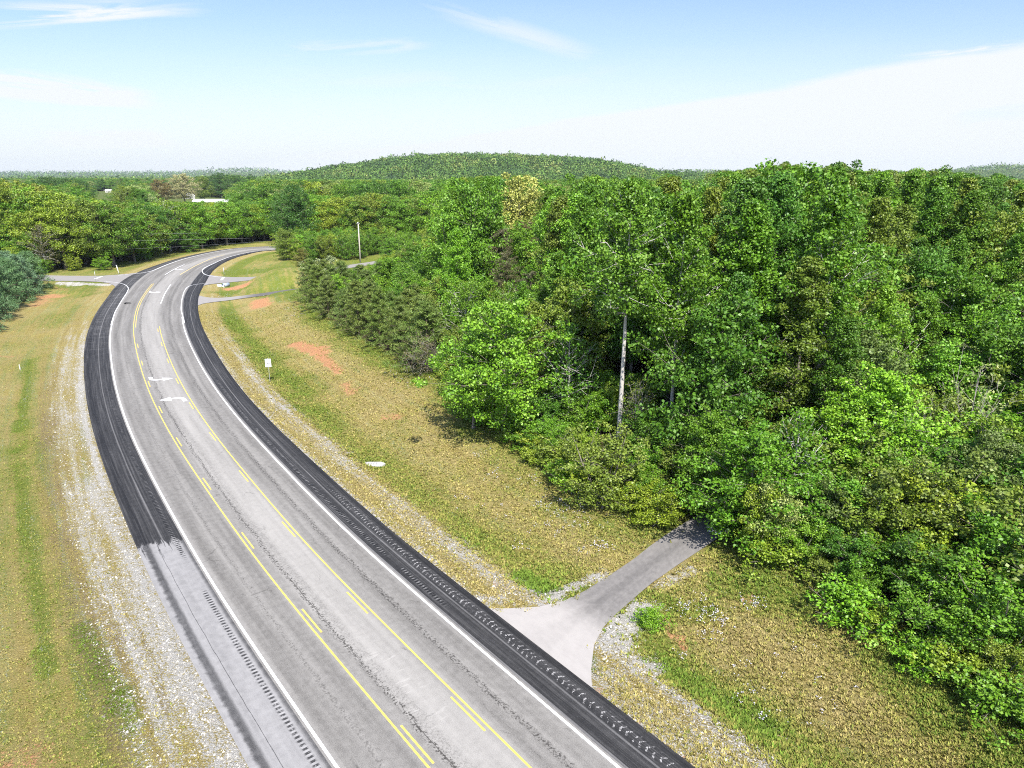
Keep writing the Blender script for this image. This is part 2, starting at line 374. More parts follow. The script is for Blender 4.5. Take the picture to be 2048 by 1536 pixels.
def edge_dist(x, y):
    x = np.asarray(x, float).ravel(); y = np.asarray(y, float).ravel(); best = np.full(len(x), 1e9); q = np.c_[x, y]
    for a, c in zip(FOREST_EDGE[:-1], FOREST_EDGE[1:]):
        ab = c-a; t = np.clip(((q-a)@ab)/(ab@ab+1e-9), 0, 1); best = np.minimum(best, np.hypot(*(q-a-t[:, None]*ab).T))
    return np.where(in_poly(FPOLY, x, y), best, -best)
n1 = fbm(gx*0.25, gy*0.25, 21); n2 = fbm(gx*0.09, gy*0.09, 31); n3 = fbm(gx*0.8, gy*0.8, 41, 3)
ed = np.full(len(gx), -99.0); ed[NEARM] = edge_dist(gx[NEARM], gy[NEARM])
green = 0.30 + (n2-0.5)*0.5
right, left = (dR > -2) & (gu < 900), (dL > -2) & (gu < 900)
# right verge: pale strip by the shoulder, green ditch, dry bank, greener towards the trees
green = np.where(right, np.interp(dR, [0,3.2,4.4,6.4,8.5,14,19,40], [.12,.14,.62,.66,.26,.20,.42,.55]) + (n1-0.5)*0.55, green)
green = np.where(right, green + sstep(ed, -5.0, 0.0)*0.38, green)
green = np.where(left, np.interp(dL, [0,3,5,9,13,30], [.10,.16,.40,.34,.28,.30]) + (n2-0.5)*0.7 + (n1-0.5)*0.2, green)
far_v = sstep(gs, 150, 178)*(gu < 900)
green = np.where(gu < 900, green + far_v*0.30*(np.maximum(dR, dL) > 3.0), 0.62)
for pts, w, k in (([(30,900),(45,1000),(60,1110),(85,1230),(92,1290)], 0.42, .34), ([(88,1300),(100,1345)], .5, .4), ([(48,840),(40,900)], .7, .2),
                  ([(165,1255),(225,1360),(245,1410)], .55, .55), ([(255,1380),(275,1450)], .45, .5), ([(1050,1150),(1100,1180)], .8, .7), ([(60,720),(50,790),(40,860)], .5, .45),
                  ([(160,770),(170,870),(175,980)], .4, .35), ([(1265,1190),(1360,1215),(1420,1220)], 1.0, .35), ([(1180,1300),(1190,1340)], .3, .6),
                  ([(1340,1330),(1450,1400),(1530,1450)], .9, .4), ([(470,545),(560,540),(590,552)], 4.5, .7), ([(520,560),(600,568)], 5, .5), ([(395,585),(470,583)], 2.5, .4),
                  ([(450,620),(490,665),(560,720),(640,790)], 1.6, .25), ([(180,590),(240,580)], 1.5, .3), ([(1800,1330),(2040,1500)], 2.0, .35), ([(1450,1160),(1600,1215)], 1.5, .3)):
    green = np.maximum(green, 0) + stroke(pts, w)*k
gravel = np.zeros(len(gx))
gravel = np.where(left, np.interp(dL, [0,.25,.8,1.15,1.7,2.3,3.1,3.8,4.4], [.40,.72,.66,.42,.46,.50,.36,.22,0])*np.interp(gs, [-30,30,55,75,110,140], [1.12,1.0,.95,.85,.72,.0]) + (n1-.5)*.3*(dL < 4), gravel)
gravel = np.where(right, np.interp(dR, [0,.12,.5,1.8,2.8,3.7,4.5], [.85,.8,.28,.30,.58,.42,0])*np.interp(gs, [-30,60,90,120], [1.0,.95,.7,.2]) + (n1-.5)*.45*(dR < 4.2), gravel)
for pts, w, k in (([(1112,1190),(1150,1172),(1205,1148)], .55, .8), ([(1285,1215),(1240,1250),(1215,1285),(1250,1290)], 1.0, .85), ([(1265,1330),(1310,1330)], .7, .75), ([(1195,1345),(1240,1350)], .6, .55),
                  ([(1310,1360),(1390,1420),(1450,1470),(1530,1530)], .7, .7), ([(955,1192),(1010,1200)], .45, .8), ([(900,1090),(980,1150),(1020,1185)], .5, .6), ([(1320,1168),(1390,1135)], .45, .5),
                  ([(125,566),(215,570)], 1.6, .8), ([(175,690),(170,730)], .9, .7), ([(640,870),(690,905)], .7, .55), ([(545,800),(590,840)], .6, .5)):
    gravel = np.maximum(gravel, stroke(pts, w)*k)
dirt = np.zeros(len(gx))
for pts, w, k in (([(592,688),(622,698),(645,705)], 1.5, .95), ([(630,706),(650,720),(680,744)], .95, .9), ([(645,694),(660,694)], .7, .7), ([(692,768),(705,785)], 1.0, .72), ([(778,833),(795,833)], 1.0, .6),
                  ([(518,602),(523,612)], 2.4, 1.0), ([(460,577),(485,572)], 2.2, 1.0), ([(88,595),(110,592)], 3.0, .75), ([(70,612),(90,600)], 2.0, .6), ([(105,572),(128,580)], 1.0, .5), ([(1330,1240),(1352,1272),(1380,1312)], .5, .7),
                  ([(0,712),(22,714)], .8, .5), ([(1225,1430),(1300,1478),(1400,1540)], .22, .8), ([(1185,1370),(1205,1400)], .25, .6), ([(985,1165),(1030,1190)], .5, .3), ([(15,1536),(80,1560)], 1.8, .5),
                  ([(1180,1225),(1195,1250)], .25, .3), ([(1040,1222),(1110,1218)], .3, .6), ([(1480,1195),(1510,1205)], .6, .5)):
    dirt = np.maximum(dirt, stroke(pts, w*.85, 0.8)*k)
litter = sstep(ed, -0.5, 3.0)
brown = np.where(left, np.interp(dL, [2.0,3.0,4.6,5.6], [0,.5,.55,0])*np.interp(gs, [-20,0,60,100], [.6,.8,1,.3])*(0.5+n1), 0)
brown = np.maximum(brown, stroke([(250,1250),(300,1330),(330,1420)], 0.8)*.75)
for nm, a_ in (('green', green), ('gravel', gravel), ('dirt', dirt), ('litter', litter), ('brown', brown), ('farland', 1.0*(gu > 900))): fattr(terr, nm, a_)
fattr(terr, 'road_u', np.where(gu < 900, gu, gx)); fattr(terr, 'road_s', np.where(gu < 900, gs, gy))

mt = bpy.data.materials.new('grass_ground'); mt.use_nodes = True; q = NB(mt.node_tree); q.n.clear()
P_ = q.new('ShaderNodeNewGeometry').outputs['Position']
f1 = q.sm(q.noise(P_, 9.0, 6.0, 0.72), .30, .70); f2 = q.noise(P_, 1.7, 5.0, 0.65); f3 = q.sm(q.noise(P_, 24.0, 3.0, 0.7), .34, .66); f4 = q.noise(P_, 0.33, 3.0, 0.5)
mow = q.noise(q.comb(q.mul(q.attr('road_u'), 1.1), q.mul(q.attr('road_s'), .045), 0.0), 1.0, 4.0, .65); mowf = q.sm(mow, .36, .64)
tan = q.mix(f1, (0.25, 0.19, 0.058), (0.50, 0.41, 0.175)); tan = q.mix(q.sm(f4, 0.35, 0.7, 0, .7), tan, (0.36, 0.29, 0.075)); tan = q.mix(q.mul(mowf, .45), tan, (0.52, 0.44, 0.20))
grn = q.mix(f1, (0.095, 0.130, 0.016), (0.25, 0.31, 0.05))
gfac = q.sm(q.add(q.attr('green'), q.add(q.mul(q.sub(f1, .5), .55), q.add(q.mul(q.sub(f2, .5), 1.0), q.mul(q.sub(mowf, .5), .34)))), 0.22, 0.80)
c = q.mix(gfac, tan, grn)
c = q.mix(q.sm(q.add(q.attr('brown'), q.mul(q.sub(f1, .5), 1.4)), .38, .75), c, q.mix(f3, (.15, .11, .06), (.30, .235, .14)))
gv = q.mix(f3, (0.30, 0.28, 0.235), (0.76, 0.735, 0.67))
gmask = q.sm(q.add(q.attr('gravel'), q.add(q.mul(q.sub(f1, .5), .85), q.add(q.mul(q.sub(f2, .5), 1.0), q.mul(q.sub(mowf, .5), .38)))), .36, .64)
c = q.mix(gmask, c, gv)
dmask = q.sm(q.add(q.attr('dirt'), q.add(q.mul(q.sub(f1, .5), .7), q.mul(q.sub(f2, .5), 1.7))), .42, .66)
c = q.mix(dmask, c, q.mix(f1, (0.46, 0.19, 0.085), (0.66, 0.38, 0.20)))
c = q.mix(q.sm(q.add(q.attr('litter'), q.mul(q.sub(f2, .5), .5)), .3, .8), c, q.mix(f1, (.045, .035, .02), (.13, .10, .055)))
wd = q.mix(q.noise(P_, 0.02, 4.0), (.055, .085, .022), (.11, .15, .04))
c = q.mix(q.mul(q.attr('farland'), 0.85), c, wd)
bs = q.new('ShaderNodeBsdfPrincipled', None, Base_Color=c, Roughness=0.95); bs.inputs['Specular IOR Level'].default_value = 0.1
bp = q.new('ShaderNodeBump', None, Strength=0.9, Distance=0.10, Height=q.add(q.mul(f1, 1.0), q.mul(f3, .35))); q.l.new(bp.outputs[0], bs.inputs['Normal'])
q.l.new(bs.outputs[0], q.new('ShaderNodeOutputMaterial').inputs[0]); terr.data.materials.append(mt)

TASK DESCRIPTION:
Find each line holding "materials". Copy it out.

OUTPUT OF THE EXERCISE:
mt = bpy.data.materials.new('grass_ground'); mt.use_nodes = True; q = NB(mt.node_tree); q.n.clear()
q.l.new(bs.outputs[0], q.new('ShaderNodeOutputMaterial').inputs[0]); terr.data.materials.append(mt)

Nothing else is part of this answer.